# EXERCISE DETAILS
Exactly as written, quote every line that follows, skipping the images.

# MATERIAL PROVIDED
/---

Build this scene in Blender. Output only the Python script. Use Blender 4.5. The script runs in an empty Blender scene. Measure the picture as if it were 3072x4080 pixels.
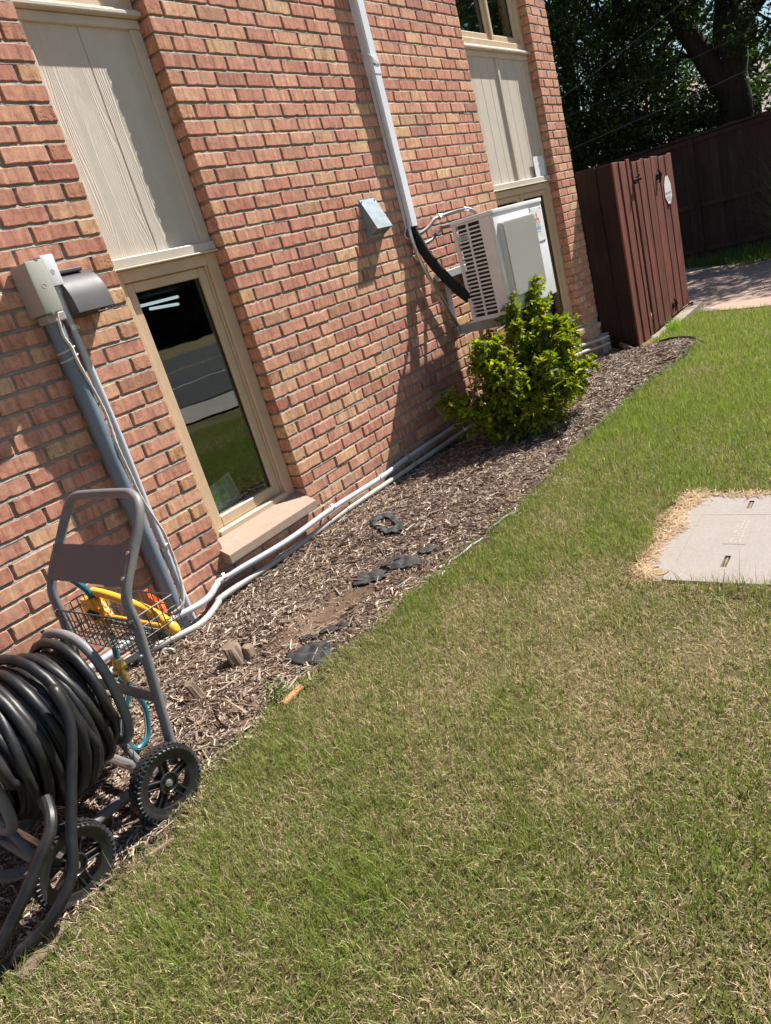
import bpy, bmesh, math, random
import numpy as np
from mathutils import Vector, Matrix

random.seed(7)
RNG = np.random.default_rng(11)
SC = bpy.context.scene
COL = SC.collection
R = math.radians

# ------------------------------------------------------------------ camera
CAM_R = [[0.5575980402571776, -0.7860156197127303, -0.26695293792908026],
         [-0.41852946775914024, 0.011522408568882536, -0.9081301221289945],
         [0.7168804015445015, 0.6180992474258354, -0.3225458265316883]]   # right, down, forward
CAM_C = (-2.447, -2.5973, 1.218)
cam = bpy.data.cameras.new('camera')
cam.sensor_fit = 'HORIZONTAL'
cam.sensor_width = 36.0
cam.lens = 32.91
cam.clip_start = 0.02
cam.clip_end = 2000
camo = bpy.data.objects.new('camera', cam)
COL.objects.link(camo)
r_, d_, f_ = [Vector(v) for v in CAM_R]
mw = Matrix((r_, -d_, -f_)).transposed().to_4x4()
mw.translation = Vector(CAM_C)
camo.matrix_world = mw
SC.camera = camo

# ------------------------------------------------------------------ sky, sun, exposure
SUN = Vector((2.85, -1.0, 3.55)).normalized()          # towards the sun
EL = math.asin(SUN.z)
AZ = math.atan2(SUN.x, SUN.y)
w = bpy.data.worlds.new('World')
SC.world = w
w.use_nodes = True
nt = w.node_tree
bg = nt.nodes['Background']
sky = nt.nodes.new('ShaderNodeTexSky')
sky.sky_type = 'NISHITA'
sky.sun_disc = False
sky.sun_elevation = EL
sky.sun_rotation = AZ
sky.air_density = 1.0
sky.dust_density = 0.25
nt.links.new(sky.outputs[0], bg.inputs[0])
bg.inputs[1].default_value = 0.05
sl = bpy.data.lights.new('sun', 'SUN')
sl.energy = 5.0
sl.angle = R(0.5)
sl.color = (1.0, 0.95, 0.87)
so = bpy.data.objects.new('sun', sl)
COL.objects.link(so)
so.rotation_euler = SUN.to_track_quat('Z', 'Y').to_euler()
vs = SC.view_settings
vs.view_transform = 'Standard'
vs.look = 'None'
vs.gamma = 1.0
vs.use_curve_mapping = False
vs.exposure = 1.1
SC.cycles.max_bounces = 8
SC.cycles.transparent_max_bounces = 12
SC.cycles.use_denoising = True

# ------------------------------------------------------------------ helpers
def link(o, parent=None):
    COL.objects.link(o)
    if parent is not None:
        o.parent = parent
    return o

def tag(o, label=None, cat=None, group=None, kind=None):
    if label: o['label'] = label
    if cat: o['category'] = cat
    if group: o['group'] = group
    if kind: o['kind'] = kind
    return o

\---

# EXERCISE SOLUTION
Build this scene in Blender. Output only the Python script. Use Blender 4.5. The script runs in an empty Blender scene. Measure the picture as if it were 3072x4080 pixels.
import bpy, bmesh, math, random
import numpy as np
from mathutils import Vector, Matrix

random.seed(7)
RNG = np.random.default_rng(11)
SC = bpy.context.scene
COL = SC.collection
R = math.radians

# ------------------------------------------------------------------ camera
CAM_R = [[0.5575980402571776, -0.7860156197127303, -0.26695293792908026],
         [-0.41852946775914024, 0.011522408568882536, -0.9081301221289945],
         [0.7168804015445015, 0.6180992474258354, -0.3225458265316883]]   # right, down, forward
CAM_C = (-2.447, -2.5973, 1.218)
cam = bpy.data.cameras.new('camera')
cam.sensor_fit = 'HORIZONTAL'
cam.sensor_width = 36.0
cam.lens = 32.91
cam.clip_start = 0.02
cam.clip_end = 2000
camo = bpy.data.objects.new('camera', cam)
COL.objects.link(camo)
r_, d_, f_ = [Vector(v) for v in CAM_R]
mw = Matrix((r_, -d_, -f_)).transposed().to_4x4()
mw.translation = Vector(CAM_C)
camo.matrix_world = mw
SC.camera = camo

# ------------------------------------------------------------------ sky, sun, exposure
SUN = Vector((2.85, -1.0, 3.55)).normalized()          # towards the sun
EL = math.asin(SUN.z)
AZ = math.atan2(SUN.x, SUN.y)
w = bpy.data.worlds.new('World')
SC.world = w
w.use_nodes = True
nt = w.node_tree
bg = nt.nodes['Background']
sky = nt.nodes.new('ShaderNodeTexSky')
sky.sky_type = 'NISHITA'
sky.sun_disc = False
sky.sun_elevation = EL
sky.sun_rotation = AZ
sky.air_density = 1.0
sky.dust_density = 0.25
nt.links.new(sky.outputs[0], bg.inputs[0])
bg.inputs[1].default_value = 0.05
sl = bpy.data.lights.new('sun', 'SUN')
sl.energy = 5.0
sl.angle = R(0.5)
sl.color = (1.0, 0.95, 0.87)
so = bpy.data.objects.new('sun', sl)
COL.objects.link(so)
so.rotation_euler = SUN.to_track_quat('Z', 'Y').to_euler()
vs = SC.view_settings
vs.view_transform = 'Standard'
vs.look = 'None'
vs.gamma = 1.0
vs.use_curve_mapping = False
vs.exposure = 1.1
SC.cycles.max_bounces = 8
SC.cycles.transparent_max_bounces = 12
SC.cycles.use_denoising = True

# ------------------------------------------------------------------ helpers
def link(o, parent=None):
    COL.objects.link(o)
    if parent is not None:
        o.parent = parent
    return o

def tag(o, label=None, cat=None, group=None, kind=None):
    if label: o['label'] = label
    if cat: o['category'] = cat
    if group: o['group'] = group
    if kind: o['kind'] = kind
    return o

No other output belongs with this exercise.